The Netherlands: Queen Beatrix Closes Maasvlakte 2 Seawall

 Queen Beatrix Closes Maasvlakte 2 Seawall

From today, the Dutch coastline will be permanently different. Queen Beatrix gave the sign for the closure of the seawall of Maasvlakte 2. At slack water, when there was minimal current, the large equipment of contractors Boskalis and Van Oord closed the gap in the eleven-kilometre long seawall.

Hans Smits, President and CEO of the Port of Rotterdam Authority: “After 3.5 years of hard work, today we reached a major milestone. The seawall around Maasvlakte 2 has been closed and these 2,000 hectares of new Netherlands are properly protected against the sea.”

At the end of 2008, the Port of Rotterdam Authority commenced construction of Maasvlakte 2, the land reclamation project in the North Sea for the development of the port of Rotterdam. The construction of the new port area is on schedule, and the first container terminals will be operational in 2014. This project changes the map of the Netherlands. The port of Rotterdam grows by 20%, the Netherlands becomes 2,000 hectares larger, and the coastline is 3.5 km further in the sea.

Seawall

That new coastline is now approaching its completion. Its construction took place from two sides over the past years. On the northern side, alongside the navigation channel to the port, 3.5 km of hard seawall was built. The construction is unique in the Netherlands due to the stony dune in combination with a block dam for which almost 20,000 concrete blocks from the seawall of the existing Maasvlakte were reused.

On the south side, a soft seawall of 7.5 km was built, made up of beach with dunes of 14 metres high. The dune has been planted along its entire length with marram grass. The beach on the south side has been widened by 100 metres so that beachgoers can enjoy a lovely wide beach at high tide as well. Today the gap between these two sections was closed.

Maasvlakte 2 Seawall

Closure

Since the middle of June, the trailing suction hopper dredgers Prins der Nederlanden and Vox Máxima and the cutter suction dredger Edax have been bringing the last 10 million cubic metres of sand to the missing section of seawall between the sand and the stony dune. Today the three dredgers are joining forces to connect the northern and southern sections of the outer contour.

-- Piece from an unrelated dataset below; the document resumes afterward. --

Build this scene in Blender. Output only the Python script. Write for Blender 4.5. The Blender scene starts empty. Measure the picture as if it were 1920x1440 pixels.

This first large sand closure since the construction of the Philipsdam 25 years ago is an impressive exploit of the hydraulic engineering contractors Boskalis and Van Oord, united in PUMA (Projectorganisatie Uitbreiding Maasvlakte).

Pride of Holland

The construction of Maasvlakte 2 is a part of the Pride of Holland. The two large Dutch hydraulic engineering companies Boskalis and Van Oord constructed this new land in a very short time. The new area is expected to enable the activities in the port of Rotterdam to continue to grow, certainly in the coming 20 to 25 years.

That is good for international trade, good for the position of Rotterdam as the gateway to Europe and good for employment.